Isaiah 53:4 and 5 (author’s translation) [3]
(4) “Surely our sicknesses he has borne [past], and our pains—he has carried [past] them, and we have esteemed [past] him plagued, smitten of God, and afflicted.
(5) Yet he was pierced [past] for our transgressions, bruised [past] for our iniquities. The punishment that made us whole was [past] on him, and by his wounds there is [present] healing to us.”

It is this use of the past for the future that is sometimes called the idiom of the Prophetic Perfect. It is very common in prophecies. For example in Isaiah 53, which speaks of the torture and death of Christ, many things are written in the past tense about Jesus even though Isaiah wrote more than 700 years before Christ was born.

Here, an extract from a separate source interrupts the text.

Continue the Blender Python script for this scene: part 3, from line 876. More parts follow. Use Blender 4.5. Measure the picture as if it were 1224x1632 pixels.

The prophecies about Christ were written in the past tense because they would absolutely come to pass at some time in the future, some of them when Christ came to suffer and die, and some when Christ sets up his Millennial Kingdom on earth.

Isaiah 53 intersperses the future tense of the verb with the past tense and the present tense in a very powerful way that lets all of us know conclusively that Jesus Christ was going to suffer and die for our sorrows, sicknesses, and sins. We still have sorrow, sickness, and sin in this life, but when Christ sets up his kingdom on earth, everyone will be healed, sin will be forgiven, and sorrow will be no more.

The figure Heterosis is a wonderful way in which God places emphasis in the Bible, and adds emotion and feeling to the words on the page.


[1] E. W. Bullinger, Figures of Speech Used in the Bible (Baker Book House, Grand Rapids, MI, reprinted 1968), p. 510-534.
[2] Bullinger, op. cit., Figures; p. 521.
[3] We use our own translation here because it more clearly shows the heart of this passage.